A peça Meus Lábios se Mexem foi escrita por Furtado a partir de uma história contada a ele pela atriz Fernanda Montenegro, quando a dirigia na série Doce de Mãe (2014). Em 1967, Fernanda fez parte do elenco de Volta ao Lar, do britânico Harold Pinter, com tradução de Millôr Fernandes, dirigida e produzida por Fernando Torres (1927 – 2008), marido de Fernanda, com grande sucesso no Rio. Em 1968, antes de levar o espetáculo para São Paulo, Torres e o ator e diretor Ziembinski (1908 – 1978) foram chamados para uma reunião com Solange Hernandes, funcionária do Departamento de Censura da Polícia Federal. Dona Solange propunha 65 cortes para que o texto fosse liberado. Não houve acordo, e a peça foi proibida. A trama não tratava da situação política brasileira – o problema foram os palavrões.
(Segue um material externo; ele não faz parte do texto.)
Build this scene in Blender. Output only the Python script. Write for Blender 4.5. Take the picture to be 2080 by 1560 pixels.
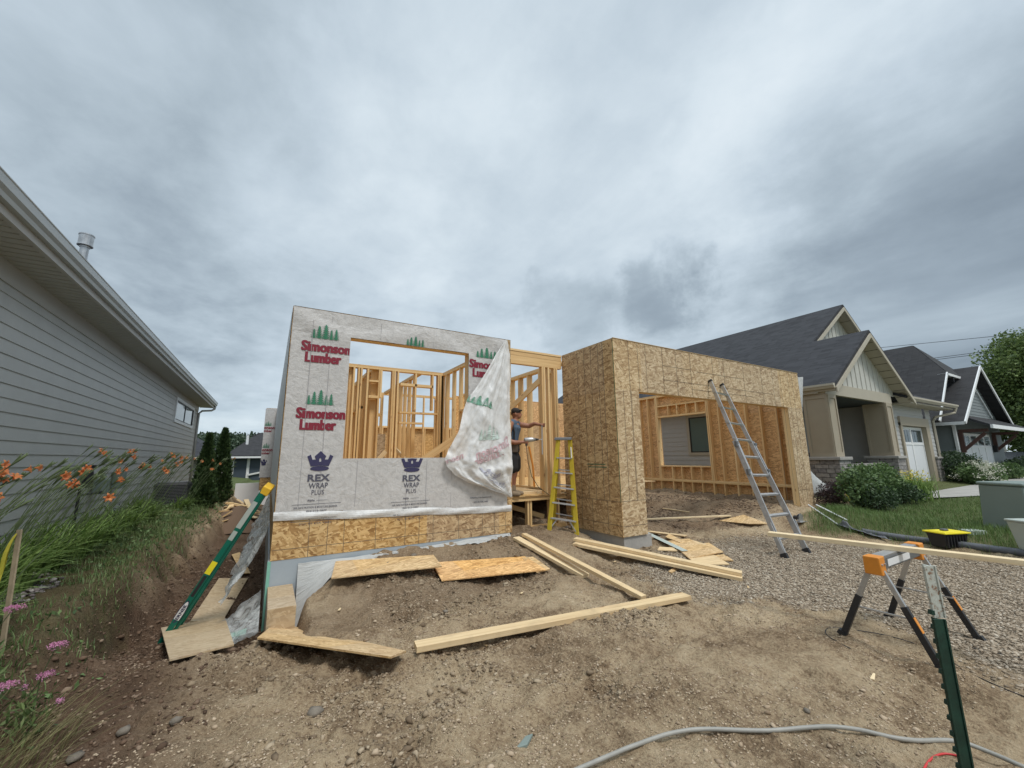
import bpy, math, random
import numpy as np
from mathutils import Vector, Matrix, noise as mnoise
R = math.radians
random.seed(7); rng = np.random.default_rng(7)
scene = bpy.context.scene
for o in list(bpy.data.objects): bpy.data.objects.remove(o)

# ------------------------------------------------------------------ camera
FPX, PITCH, YAW, ROLL, CAMZ = 814., .18, .5384, -.0096, 1.6
_fw = np.array([math.sin(YAW), math.cos(YAW), 0]); _rt = np.array([math.cos(YAW), -math.sin(YAW), 0]); _up = np.array([0, 0, 1.])
_f = _fw*math.cos(PITCH)+_up*math.sin(PITCH); _u = -_fw*math.sin(PITCH)+_up*math.cos(PITCH)
_r2 = _rt*math.cos(ROLL)+_u*math.sin(ROLL); _u2 = -_rt*math.sin(ROLL)+_u*math.cos(ROLL)
CAM = np.array([0, 0, CAMZ])
cd = bpy.data.cameras.new('camera'); cam = bpy.data.objects.new('camera', cd); scene.collection.objects.link(cam)
cd.sensor_width = 36; cd.lens = FPX/2080*36; cd.clip_start = .05; cd.clip_end = 4000
m = Matrix.Identity(4)
for i in range(3):
    m[i][0] = _r2[i]; m[i][1] = _u2[i]; m[i][2] = -_f[i]; m[i][3] = CAM[i]
cam.matrix_world = m
scene.camera = cam
def ray(x, y): return _f+_r2*(x-1040)/FPX+_u2*(780-y)/FPX
def onz(x, y, z=0): r = ray(x, y); return CAM+r*((z-CAMZ)/r[2])
def onY(x, y, Y): r = ray(x, y); return CAM+r*(Y/r[1])
def onX(x, y, X): r = ray(x, y); return CAM+r*(X/r[0])

# ------------------------------------------------------------------ sky and sun
SUN_EL, SUN_AZ = R(58), R(170)      # azimuth measured clockwise from +Y
w = bpy.data.worlds.new("World"); scene.world = w; w.use_nodes = True
nt = w.node_tree; nt.nodes.clear()
N = nt.nodes.new; L = nt.links.new
def mth(op, a, b=None, c=None, clamp=False, T=None):
    T = T or nt
    n = T.nodes.new('ShaderNodeMath'); n.operation = op; n.use_clamp = clamp
    for i, v in enumerate((a, b, c)):
        if v is None: continue
        if isinstance(v, (int, float)): n.inputs[i].default_value = v
        else: T.links.new(v, n.inputs[i])
    return n.outputs[0]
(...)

Texto foi pensado para o palco
A peça iria estrear em São Paulo em 29 de março de 1968. Na véspera, o estudante Edson Luis foi assassinado por policiais militares no restaurante Calabouço, no Rio. A morte foi o estopim para um ano de intensas mobilizações contra o regime militar, que endureceu com o decreto do AI-5, em 13 de dezembro:
— A censura, que era regional, passou para Brasília, e foi ficando cada vez pior. Era uma coisa muito aleatória. Ninguém sabia exatamente o que podia ou não fazer — diz Furtado.
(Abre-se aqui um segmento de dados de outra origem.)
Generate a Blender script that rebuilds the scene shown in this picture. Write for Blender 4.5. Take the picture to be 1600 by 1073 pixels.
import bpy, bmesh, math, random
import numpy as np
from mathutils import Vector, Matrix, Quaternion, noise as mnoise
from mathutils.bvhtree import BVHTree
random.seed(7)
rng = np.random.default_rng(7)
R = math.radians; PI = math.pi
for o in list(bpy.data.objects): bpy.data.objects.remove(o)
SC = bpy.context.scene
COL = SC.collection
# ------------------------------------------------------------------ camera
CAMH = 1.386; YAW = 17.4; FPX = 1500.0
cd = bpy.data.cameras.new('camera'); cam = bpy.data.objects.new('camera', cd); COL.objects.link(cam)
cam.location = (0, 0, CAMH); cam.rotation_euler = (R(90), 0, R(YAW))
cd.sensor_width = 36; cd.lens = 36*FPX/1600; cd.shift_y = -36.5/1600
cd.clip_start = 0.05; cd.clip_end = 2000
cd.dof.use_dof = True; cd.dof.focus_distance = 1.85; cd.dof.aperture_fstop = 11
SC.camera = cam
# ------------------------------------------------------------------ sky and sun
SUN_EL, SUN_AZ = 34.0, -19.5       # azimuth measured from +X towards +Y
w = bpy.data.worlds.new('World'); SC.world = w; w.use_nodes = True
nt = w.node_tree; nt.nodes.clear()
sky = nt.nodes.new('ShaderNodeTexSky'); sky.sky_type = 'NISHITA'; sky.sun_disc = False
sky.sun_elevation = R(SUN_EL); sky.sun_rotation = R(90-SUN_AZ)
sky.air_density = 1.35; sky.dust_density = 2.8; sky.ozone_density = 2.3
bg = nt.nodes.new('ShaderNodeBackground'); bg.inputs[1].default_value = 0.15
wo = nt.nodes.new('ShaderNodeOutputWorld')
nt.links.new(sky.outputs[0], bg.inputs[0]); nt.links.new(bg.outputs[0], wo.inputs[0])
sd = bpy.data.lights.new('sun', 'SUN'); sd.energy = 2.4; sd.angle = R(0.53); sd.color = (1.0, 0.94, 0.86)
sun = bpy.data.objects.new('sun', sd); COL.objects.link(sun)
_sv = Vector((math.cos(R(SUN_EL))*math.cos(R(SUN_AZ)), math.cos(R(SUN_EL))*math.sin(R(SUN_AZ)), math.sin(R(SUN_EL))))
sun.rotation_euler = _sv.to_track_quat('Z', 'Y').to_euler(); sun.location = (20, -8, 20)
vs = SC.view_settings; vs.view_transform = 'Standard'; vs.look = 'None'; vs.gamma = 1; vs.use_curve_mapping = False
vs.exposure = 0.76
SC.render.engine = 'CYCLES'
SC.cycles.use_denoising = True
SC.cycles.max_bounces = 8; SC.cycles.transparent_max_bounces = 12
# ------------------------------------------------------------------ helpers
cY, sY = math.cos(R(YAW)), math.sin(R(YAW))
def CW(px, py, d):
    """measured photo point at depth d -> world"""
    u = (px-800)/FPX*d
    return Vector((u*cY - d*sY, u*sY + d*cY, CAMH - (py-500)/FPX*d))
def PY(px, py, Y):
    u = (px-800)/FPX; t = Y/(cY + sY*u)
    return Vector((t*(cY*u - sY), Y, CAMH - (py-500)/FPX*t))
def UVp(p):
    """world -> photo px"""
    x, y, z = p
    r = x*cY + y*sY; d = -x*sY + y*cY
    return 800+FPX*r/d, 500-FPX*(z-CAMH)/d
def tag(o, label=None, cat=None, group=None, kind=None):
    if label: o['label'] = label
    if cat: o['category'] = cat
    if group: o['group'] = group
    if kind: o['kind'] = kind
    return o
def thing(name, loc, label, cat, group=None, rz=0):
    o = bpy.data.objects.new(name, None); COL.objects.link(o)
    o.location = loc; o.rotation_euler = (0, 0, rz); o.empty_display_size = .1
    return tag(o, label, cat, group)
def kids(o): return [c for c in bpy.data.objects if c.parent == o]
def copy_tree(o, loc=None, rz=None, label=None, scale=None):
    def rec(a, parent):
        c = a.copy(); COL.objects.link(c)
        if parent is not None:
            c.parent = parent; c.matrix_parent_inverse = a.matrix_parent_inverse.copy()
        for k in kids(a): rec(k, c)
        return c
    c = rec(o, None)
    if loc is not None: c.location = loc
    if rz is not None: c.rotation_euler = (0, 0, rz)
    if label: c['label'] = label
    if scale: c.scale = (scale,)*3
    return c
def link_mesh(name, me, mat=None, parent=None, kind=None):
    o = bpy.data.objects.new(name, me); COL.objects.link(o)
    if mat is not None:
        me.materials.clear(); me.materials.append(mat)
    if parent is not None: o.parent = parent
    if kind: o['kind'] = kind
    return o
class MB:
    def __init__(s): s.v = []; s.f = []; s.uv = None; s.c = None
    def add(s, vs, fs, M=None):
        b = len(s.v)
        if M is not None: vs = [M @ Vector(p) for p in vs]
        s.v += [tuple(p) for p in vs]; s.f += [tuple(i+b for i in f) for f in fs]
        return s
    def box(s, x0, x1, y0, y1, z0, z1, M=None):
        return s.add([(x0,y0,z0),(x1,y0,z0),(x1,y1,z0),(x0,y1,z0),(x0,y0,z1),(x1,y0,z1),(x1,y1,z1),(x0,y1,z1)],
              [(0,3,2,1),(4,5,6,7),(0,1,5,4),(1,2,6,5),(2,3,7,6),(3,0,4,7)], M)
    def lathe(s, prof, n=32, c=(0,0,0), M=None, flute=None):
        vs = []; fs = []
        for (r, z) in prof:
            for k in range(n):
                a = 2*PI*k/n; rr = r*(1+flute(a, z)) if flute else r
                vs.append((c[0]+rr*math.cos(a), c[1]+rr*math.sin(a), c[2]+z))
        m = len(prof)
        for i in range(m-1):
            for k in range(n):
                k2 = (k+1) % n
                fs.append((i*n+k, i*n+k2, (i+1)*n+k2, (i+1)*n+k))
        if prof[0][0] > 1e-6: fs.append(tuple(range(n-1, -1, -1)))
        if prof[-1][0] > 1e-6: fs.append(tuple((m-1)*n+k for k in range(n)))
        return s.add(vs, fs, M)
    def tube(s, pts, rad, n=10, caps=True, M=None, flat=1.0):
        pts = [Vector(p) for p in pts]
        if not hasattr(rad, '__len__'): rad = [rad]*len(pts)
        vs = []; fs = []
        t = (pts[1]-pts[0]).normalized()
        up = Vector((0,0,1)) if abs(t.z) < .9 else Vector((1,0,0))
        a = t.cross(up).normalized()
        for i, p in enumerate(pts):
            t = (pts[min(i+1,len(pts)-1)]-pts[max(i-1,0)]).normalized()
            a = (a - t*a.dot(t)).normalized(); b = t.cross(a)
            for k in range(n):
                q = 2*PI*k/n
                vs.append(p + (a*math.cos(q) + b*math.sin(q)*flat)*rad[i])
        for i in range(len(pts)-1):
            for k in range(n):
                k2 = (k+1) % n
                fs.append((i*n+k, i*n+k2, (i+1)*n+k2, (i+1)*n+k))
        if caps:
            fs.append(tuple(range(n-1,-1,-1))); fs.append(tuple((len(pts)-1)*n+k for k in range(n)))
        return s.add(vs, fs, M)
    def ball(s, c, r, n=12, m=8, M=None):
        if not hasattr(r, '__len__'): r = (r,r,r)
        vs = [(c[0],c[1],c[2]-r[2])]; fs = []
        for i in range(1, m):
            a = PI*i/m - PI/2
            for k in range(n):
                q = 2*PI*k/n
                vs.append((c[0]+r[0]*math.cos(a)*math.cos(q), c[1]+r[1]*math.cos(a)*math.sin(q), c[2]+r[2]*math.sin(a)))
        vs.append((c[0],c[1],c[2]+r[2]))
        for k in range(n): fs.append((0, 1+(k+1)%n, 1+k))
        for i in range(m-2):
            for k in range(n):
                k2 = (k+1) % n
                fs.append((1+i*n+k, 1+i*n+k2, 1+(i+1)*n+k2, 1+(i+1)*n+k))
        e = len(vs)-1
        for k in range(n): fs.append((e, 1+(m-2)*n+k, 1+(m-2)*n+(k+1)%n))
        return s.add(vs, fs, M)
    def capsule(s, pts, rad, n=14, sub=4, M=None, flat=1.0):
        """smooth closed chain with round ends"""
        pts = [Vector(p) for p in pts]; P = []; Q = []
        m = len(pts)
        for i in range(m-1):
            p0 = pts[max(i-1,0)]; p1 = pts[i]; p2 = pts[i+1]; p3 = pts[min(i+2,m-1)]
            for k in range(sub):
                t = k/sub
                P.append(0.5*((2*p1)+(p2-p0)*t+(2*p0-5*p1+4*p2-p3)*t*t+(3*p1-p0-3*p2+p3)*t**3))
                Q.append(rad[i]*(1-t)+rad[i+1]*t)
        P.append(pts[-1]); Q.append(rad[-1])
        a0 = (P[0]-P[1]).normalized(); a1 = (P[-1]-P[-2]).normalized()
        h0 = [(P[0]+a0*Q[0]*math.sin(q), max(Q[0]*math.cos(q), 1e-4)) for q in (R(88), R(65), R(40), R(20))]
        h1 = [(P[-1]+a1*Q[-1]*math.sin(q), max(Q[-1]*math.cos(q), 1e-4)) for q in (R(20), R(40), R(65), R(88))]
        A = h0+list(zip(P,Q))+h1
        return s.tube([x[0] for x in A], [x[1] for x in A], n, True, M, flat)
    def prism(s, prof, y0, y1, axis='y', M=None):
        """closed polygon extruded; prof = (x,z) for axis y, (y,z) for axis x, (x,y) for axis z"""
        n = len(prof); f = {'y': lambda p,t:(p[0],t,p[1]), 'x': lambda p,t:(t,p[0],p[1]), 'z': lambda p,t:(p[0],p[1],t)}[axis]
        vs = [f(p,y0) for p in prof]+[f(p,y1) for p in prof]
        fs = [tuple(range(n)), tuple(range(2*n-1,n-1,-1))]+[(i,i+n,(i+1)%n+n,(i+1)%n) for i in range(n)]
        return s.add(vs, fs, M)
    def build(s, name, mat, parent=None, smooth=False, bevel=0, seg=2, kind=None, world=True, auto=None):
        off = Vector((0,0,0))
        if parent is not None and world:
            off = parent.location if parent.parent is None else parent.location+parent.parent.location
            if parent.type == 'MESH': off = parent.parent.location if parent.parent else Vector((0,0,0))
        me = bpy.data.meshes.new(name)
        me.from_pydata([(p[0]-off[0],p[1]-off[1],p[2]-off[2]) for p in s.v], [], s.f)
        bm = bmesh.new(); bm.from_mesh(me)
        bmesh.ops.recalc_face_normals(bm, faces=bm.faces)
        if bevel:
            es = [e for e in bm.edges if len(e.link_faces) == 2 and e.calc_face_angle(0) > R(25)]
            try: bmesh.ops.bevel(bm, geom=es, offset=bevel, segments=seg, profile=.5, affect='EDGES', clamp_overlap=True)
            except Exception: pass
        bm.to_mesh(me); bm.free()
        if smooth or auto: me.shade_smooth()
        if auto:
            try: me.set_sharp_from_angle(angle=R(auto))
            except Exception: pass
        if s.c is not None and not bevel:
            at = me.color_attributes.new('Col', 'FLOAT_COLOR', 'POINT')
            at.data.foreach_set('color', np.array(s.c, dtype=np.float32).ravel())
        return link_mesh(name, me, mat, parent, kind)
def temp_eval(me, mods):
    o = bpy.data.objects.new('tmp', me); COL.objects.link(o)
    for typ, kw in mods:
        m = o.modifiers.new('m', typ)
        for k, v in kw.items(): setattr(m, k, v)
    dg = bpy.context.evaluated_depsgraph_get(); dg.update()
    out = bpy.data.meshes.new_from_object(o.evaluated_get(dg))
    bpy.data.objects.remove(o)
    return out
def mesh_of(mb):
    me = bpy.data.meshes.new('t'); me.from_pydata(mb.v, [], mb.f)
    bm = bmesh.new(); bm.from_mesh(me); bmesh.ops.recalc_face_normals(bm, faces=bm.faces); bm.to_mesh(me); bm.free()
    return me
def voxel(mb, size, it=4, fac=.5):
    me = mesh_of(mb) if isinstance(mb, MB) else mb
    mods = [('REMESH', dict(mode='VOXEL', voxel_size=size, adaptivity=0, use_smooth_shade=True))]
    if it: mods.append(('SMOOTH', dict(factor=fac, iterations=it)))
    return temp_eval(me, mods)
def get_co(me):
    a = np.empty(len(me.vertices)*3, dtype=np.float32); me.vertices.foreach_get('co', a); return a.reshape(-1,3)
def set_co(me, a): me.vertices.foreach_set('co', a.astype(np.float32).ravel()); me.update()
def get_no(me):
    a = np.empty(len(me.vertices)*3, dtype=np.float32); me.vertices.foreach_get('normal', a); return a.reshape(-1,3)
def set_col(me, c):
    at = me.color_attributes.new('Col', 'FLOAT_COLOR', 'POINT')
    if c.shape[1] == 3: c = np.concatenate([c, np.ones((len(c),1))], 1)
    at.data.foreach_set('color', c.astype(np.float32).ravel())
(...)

Meus Lábios se Mexem mistura comédia e drama para tratar do encontro de Torres e Ziembinski com a censura. A leitura desta terça-feira (29) terá a participação de Nelson Diniz, Mirna Spritzer, Zé Adão Barbosa, Janaína Kremer, Sérgio Lulkin e Denis Gosch. Ainda não há previsão para montagem, mas o ator e diretor Lázaro Ramos já manifestou interesse de encenar o texto de Furtado no Rio e na Bahia – Ramos dirigiu a primeira leitura do roteiro no Rio, em março, com Daniel Filho, Drica Moraes, Vladimir Brichta, George Sauma e Marcelo Flores.
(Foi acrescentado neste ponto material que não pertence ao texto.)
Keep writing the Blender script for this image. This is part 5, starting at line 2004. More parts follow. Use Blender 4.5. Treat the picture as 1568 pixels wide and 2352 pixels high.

— Escrevi a história pensando em uma peça. Já havia escrito teatro infantil antes, com Pedro Malazarte e a Arara Gigante, mas essa é a primeira experiência adulta. Pode até render um filme, mas teria que pensar em como filmar uma história que se passa toda em uma sala. Talvez eu ainda faça um média-metragem a partir dela. Por enquanto, é ato do teatro contra a censura — define Furtado.
MEUS LÁBIOS SE MEXEM
Terça-feira (29), às 20h.
Instituto Goethe (24 de Outubro, 112), em Porto Alegre.
Entrada livre com contribuição espontânea – senhas serão distribuídas a partir das 19h.
O espetáculo: leitura teatral da primeira peça adulta escrita por Jorge Furtado, seguida de conversa com elenco e autor.